After reading the whole thread I don't know whether to chime in or not. First I will say that I have done restorations and custom work for five years as an owner/operater since that seems to qualify me to the OP. No, I don't have a site, I shut down in 2003 when Pop retired and the wife and I lost our daughter. Too much stress, too much work for one man to handle. I will tell you that FABO has made me miss the hell out of it, as it was truly the only time I've been happy with work in my entire adult life. I do have a few pics of a custom paint job that I'll be willing to email the OP since he believes that somehow qualifies me, too.
The arrogance you have displayed to some of the others who suggested blends and touch up makes me wonder if you'll dismiss my statement, even though I have 20 years in paint and body, five years in a manner in which you seem to want quantified.
There is absolutely no friggin' way this shop's way is the only "right" way. What it tells me is that this shop seems to be stuck in a rut as far as doing things and only knows of one way to do things. I don't mean to bad mouth them. Questionably, they are a good shop. But to me they're seeing this as an insurance claim from a company who's willing to pay.
There are techniques and paint materials on the market that would allow for this area to be blended, on the quarter and the door, that wouldn't go beyond 3' feet of the affected area, even with a three stage, using the correct techniques, and you would never have to reach any affected hard tapes lines, even with the clear. You just really need to have to know what you're doing with the gun and the material. Could I do it? Hell, yeah, in a manner I would be willing to stand behind for life against material defects, and customer satisfaction to boot.
The fact that you say the shop says they need to clear the whole car to prevent "burn through" makes me wonder who the hell is running the buffer? How deep is the clear? Three coats of clear and proper usage of the buffer and there's no way in hell you should burn through, even right out to a sharp edge, if you know what you're doing with the tool, the compound, and using the right buffing pads. Or are they worried about burn through with the sandpaper? If that's the case, that's an excuse to seperate someone from his money as there are products on the market to scuff cured clear that don't even require sandpaper which are perfect for this kind of job. And the new clear will stick just as well. I have a few other thoughts on this, which truly, I just backtracked and deleted, as I don't really want to get into a pissing match with a shop I don't know and never heard of. But they aren't good thoughts.

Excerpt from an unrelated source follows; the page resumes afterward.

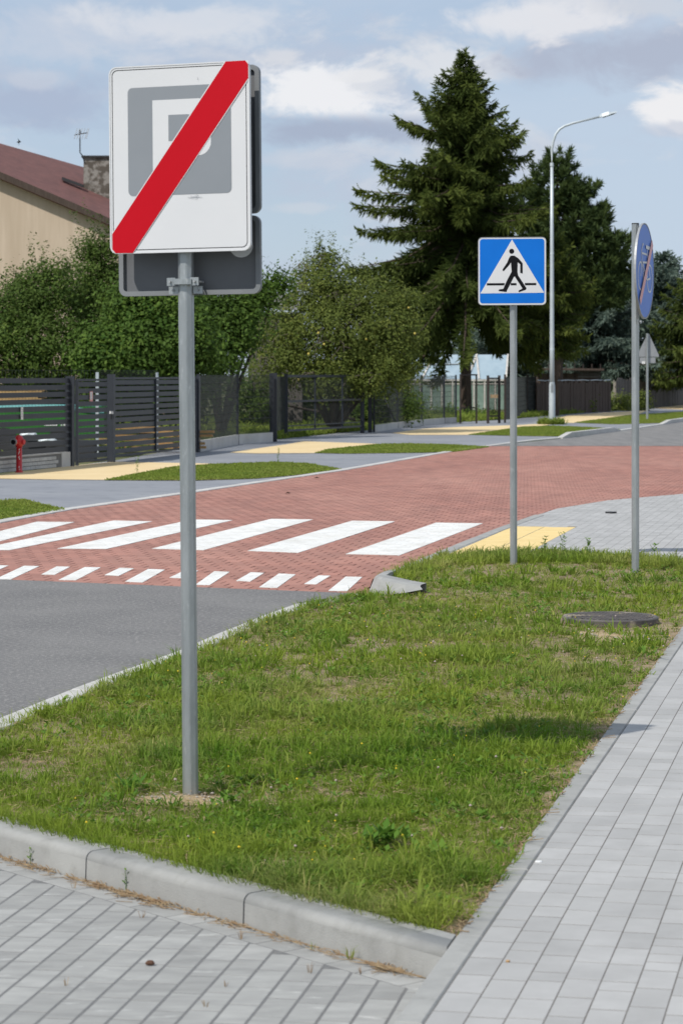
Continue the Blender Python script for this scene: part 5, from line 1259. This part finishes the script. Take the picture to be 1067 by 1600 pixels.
def bush(name, label, base, D_, lobes, seed, mt, n_leaf, lsz=.09, clump=.22, per=26, cat='bush', twigs=0, trunk=None, fill=.38, shoots=0, apples=0, pw=.3):
    r = np.random.default_rng(seed); e = thing(name, label, cat, (*base, 0)); L_ = pxl(base, D_, lobes)
    m = MB(); 
    for x, z, y, rx, rz_ in L_: m.tube([(0, 0, 0), (x * .35, y * .5, z * .4), (x * .8, y, z * .8), (x, y, z + rz_ * .5)], [trunk or .07, .05, .03, .01], 5, cap=False)
    m.build('stems', M['bark'], e, kind='stuff')
    wt = np.array([l[3] * l[4] for l in L_]); wt /= wt.sum(); nc = int(n_leaf / per); C_, O_ = [], []
    for (x, z, y, rx, rz_), w_ in zip(L_, wt):
        k = max(3, int(nc * w_)); d = unit(r.normal(0, 1, (k, 3))); s = np.where(r.random(k) < fill, r.random(k), .80 + .26 * r.random(k))[:, None]
        C_.append(d * s * np.array([rx, min(rx, 1.9), rz_]) + np.array([x, y, z])); O_.append(d)
    C_ = np.concatenate(C_); O_ = np.concatenate(O_)
    if shoots:                                                # thin feathery shoots standing out of the top
        S_, SO = [], []
        top = sorted(L_, key=lambda l: -(l[1] + l[4]))[:5]
        for _ in range(shoots):
            x, z, y, rx, rz_ = top[r.integers(len(top))]; a = r.uniform(.5, 2.64); bx_, bz_ = x + rx * math.cos(a) * .9, z + rz_ * math.sin(a) * .9
            hh = r.uniform(.25, .8); lean = r.normal(0, .25) + .3 * math.cos(a)
            for t in np.linspace(0, 1, 6): S_.append((bx_ + lean * hh * t, y + r.normal(0, .1), bz_ + hh * t)); SO.append((0, 0, 1))
        S_ = np.array(S_); SO = np.array(SO); cs = np.repeat(S_, 5, 0) + r.normal(0, .05, (len(S_) * 5, 3)); os_ = np.repeat(SO, 5, 0)
    cc = np.repeat(C_, per, 0); oo = np.repeat(O_, per, 0); n_ = len(cc); cl = clump * (.45 + 1.1 * np.repeat(r.random(len(C_)), per))[:, None]
    p = cc + r.normal(0, 1, (n_, 3)) * cl * np.array([1, 1, .75]); ct = np.repeat(r.random(len(C_)), per)
    if shoots: p = np.concatenate([p, cs]); oo = np.concatenate([oo, os_]); ct = np.concatenate([ct, r.random(len(cs))]); n_ = len(p)
    p[:, 2] = np.maximum(p[:, 2], .03)
    nr = unit(oo * .8 + np.array([0, -.15, .65]) + r.normal(0, .42, (n_, 3))); d = np.cross(nr, r.normal(0, 1, (n_, 3))); d[:, 2] -= .25
    Ls = lsz * (.6 + .8 * r.random(n_)); v, q = leaves(p, d, nr, Ls, Ls * .55)
    ti = np.clip(.04 + .75 * ct ** 1.6 + .13 * r.random(n_), 0, 1)
    np_mesh('crown', v, q, None, M[mt], np.repeat(ti, 4), e)
    if twigs:
        tw_ = MB()
        for _ in range(twigs):
            x, z, y, rx, rz_ = L_[r.integers(len(L_))]; a = r.uniform(2.2, 4.2); p0 = Vector((x + rx * .5 * math.cos(a + 1), y - min(rx, 1.9) * .7, z + rz_ * .3 * math.sin(a)))
            pts = [p0]; 
            for q_ in range(4): pts.append(pts[-1] + Vector((r.normal(-.12, .14), -.12, .07 - .10 * q_ + r.normal(0, .05))))
            tw_.tube(pts, [.012, .010, .008, .006, .004], 4)
        tw_.build('bare_twigs', M['twig'], e, kind='stuff')
    if apples:
        for _ in range(apples):
            x, z, y, rx, rz_ = L_[r.integers(len(L_))]; a = r.uniform(0, 6.28); f = r.uniform(.3, .95); s = .035
            c_ = Vector((x + rx * f * math.cos(a), y - min(rx, 1.9) * .95, z + rz_ * f * math.sin(a)))
            MB().tube([c_ + Vector((0, 0, -s)), c_ + Vector((0, 0, -s * .5)), c_ + Vector((0, 0, s * .4)), c_ + Vector((0, 0, s))], [s * .3, s, s, s * .3], 6).build('apple', M['apple'], e)
    return e
def bb_at(x, D_): return ((x - CX) * D_ / FPX, D_)
b = bb_at(60, 60)
bush('lilac_bush', 'large mid green bush at the left edge in front of the beige house', b, 60, [(20, 490, 0, 60, 50), (60, 470, .3, 55, 48), (10, 545, -.6, 60, 55), (80, 545, -.6, 60, 55), (-40, 520, 0, 50, 70), (45, 440, .5, 30, 26), (85, 430, .6, 26, 24), (30, 605, 0, 70, 45), (100, 610, 0, 50, 40)], 61, 'leaf_a', 44000, .085, .20, shoots=16)
b = bb_at(140, 62)
bush('willow_bush', 'tall grey-green willow bush reaching up the house wall left of the big sign', b, 62, [(150, 450, 0, 38, 55), (120, 470, 0, 40, 55), (175, 430, .4, 42, 60), (140, 395, .3, 22, 26), (160, 380, .3, 20, 24), (160, 530, -.5, 60, 60), (205, 480, .2, 42, 70)], 62, 'leaf_a', 34000, .075, .18, shoots=20)
b = bb_at(225, 59)
bush('maple_bush', 'dense dark green bush with broad leaves behind the sliding gate', b, 59, [(215, 480, 0, 48, 40), (265, 475, 0, 50, 42), (230, 540, -.5, 62, 55), (290, 535, -.3, 52, 55), (160, 550, -.6, 40, 42), (190, 560, -.9, 50, 34), (190, 615, .2, 60, 40), (270, 610, .2, 60, 42)], 63, 'leaf_c', 44000, .11, .19, fill=.3)
b = bb_at(345, 63)
bush('hazel_bush', 'leafy dark green bush between the big sign and the apple tree', b, 63, [(340, 490, 0, 42, 40), (375, 510, 0, 36, 40), (330, 550, -.4, 46, 50), (385, 470, .4, 30, 30), (300, 470, .4, 44, 50), (410, 455, .8, 26, 22), (435, 440, .9, 18, 16)], 64, 'leaf_c', 26000, .10, .19, shoots=6)
b = bb_at(520, 71)
bush('apple_tree', 'broad olive green apple tree with bare twigs left of the tall spruce', b, 71, [(505, 455, .2, 62, 46), (560, 470, .2, 62, 44), (455, 510, 0, 70, 50), (530, 530, -.6, 80, 60), (592, 520, -.3, 58, 56), (500, 425, .5, 34, 28), (628, 508, 0, 28, 44), (590, 580, -.8, 60, 36),
     (450, 565, -.6, 62, 38), (520, 590, -.8, 60, 30), (624, 562, -.4, 24, 32), (620, 470, .5, 34, 24), (510, 405, .5, 16, 18)], 65, 'leaf_b', 64000, .085, .19, cat='tree', twigs=34, shoots=26, apples=9, trunk=.09)
b = bb_at(655, 96)
bush('fence_shrub', 'small green shrub under the spruce by the greenhouse fence', b, 96, [(640, 642, 0, 30, 18), (700, 648, -1, 22, 11), (745, 650, -.5, 26, 9)], 66, 'leaf_c', 5000, .10, .16)
b = bb_at(600, 78)
bush('hedge_shrub', 'dark shrub behind the frame gate', b, 78, [(470, 620, 0, 60, 40), (560, 625, 0, 60, 42), (620, 630, 0, 36, 34), (400, 620, -3, 50, 44)], 67, 'leaf_a', 15000, .10, .2)
b = bb_at(840, 135)
bush('light_green_tree', 'yellow-green young tree behind the lamp post foot', b, 135, [(838, 555, 0, 26, 26), (850, 575, 0, 24, 20), (800, 560, 1, 20, 20)], 68, 'leaf_c', 6000, .14, .24, cat='tree')
b = bb_at(895, 112)
bush('weedy_shrub', 'weedy shrubs along the foot of the dark boarded fence', b, 112, [(893, 634, -2, 14, 12), (905, 632, -2, 12, 14), (980, 632, 3, 22, 14), (1015, 630, 4, 16, 16), (945, 636, 1, 16, 10)], 69, 'leaf_b', 5000, .12, .16)
b = bb_at(700, 165)
bush('background_trees', 'far dark green trees closing the gap under the conifers', b, 165, [(620, 560, 0, 70, 60), (720, 560, 0, 70, 60), (820, 555, 0, 70, 64), (920, 555, 0, 70, 60), (1020, 550, 0, 70, 60), (1120, 550, 0, 80, 70), (560, 570, 0, 60, 50)], 70, 'pine', 30000, .28, .5, cat='trees')

# tall weeds standing on the far lawn edge by the crossing
def tallweed(px_, py_, h, seed, label):
    X, Y = P(px_, py_); r = np.random.default_rng(seed); e = thing('tall_weed', label, 'plant', (X, Y, 0))
    MB().tube([(0, 0, 0), (.01, 0, h * .5), (.03 * (1 if seed % 2 else -1), 0, h)], [.003, .0025, .0015], 5).build('stem', M['weed'], e)
    n_ = 34; z = h * (.15 + .85 * r.random(n_)); a = r.random(n_) * 6.28; Ls = .03 + .025 * r.random(n_); d = np.stack([np.cos(a), np.sin(a), .4 + 0 * a], 1)
    c_ = np.stack([.02 * z / h, 0 * z, z], 1) + unit(d) * (Ls * .6)[:, None]; v, q = leaves(c_, d, np.stack([-np.cos(a) * .5, -np.sin(a) * .5, 1 + 0 * a], 1), Ls, Ls * .45)
    np_mesh('foliage', v, q, None, M['weed'], np.repeat(r.random(n_), 4), e)
tallweed(848, 867, .17, 1, 'dark leafy weed at the lawn edge just right of the crossing sign post')
tallweed(877, 866, .21, 2, 'tallest leafy weed on the lawn edge between the two sign posts')
tallweed(916, 867, .15, 3, 'thin leafy weed at the lawn edge midway between the two sign posts')
tallweed(1020, 873, .13, 4, 'small weed at the lawn edge right of the cycle path sign post')
tallweed(434, 724, .28, 5, 'tall single weed standing in the second grass island across the road')
tallweed(214, 742, .30, 6, 'tall thin weed at the left tip of the second grass island')
# bird far up in the sky
X, Z = at_depth(30, 222, 70)
mb = MB(); mb.tube([(-.06, 0, 0), (0, 0, .0), (.07, 0, .01)], [.008, .03, .006], 6); mb.add([(0, 0, .01), (.05, 0, .01), (-.03, -.05, .11), (.02, 0, -.02), (-.02, .06, -.10)], [(0, 1, 2), (0, 3, 4)])
o = mb.build('bird', M['sblack'], label='tiny dark bird flying in the sky above the red roof', cat='bird'); o.location = (X, 70, Z)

Sorry, dude, they saw money walking in the door, sold you on the "right" way to do it, which is a good salesman's job, and have you believing that's the "only" way to do it. And trust me, some of the jobs I've done and are running around out there I know I'll be the only one to ever touch them, even though I'm not in business anymore, and I'm dreading the day I have to do just this very thing on them. I've always gone into a job with the idea of "this is what I'm doing today, now if this get's damaged five years down the line, I need to be able to take care of it, let's get it straight now how that will be done." Tri-coats, candies, blended clears, custom mixes, all of them logistical nightmares, but absolutely no freakin' reason to paint an entire car again just for one small scratch. And I'm the guy who stood there with the gun in his hand and laid down the original job.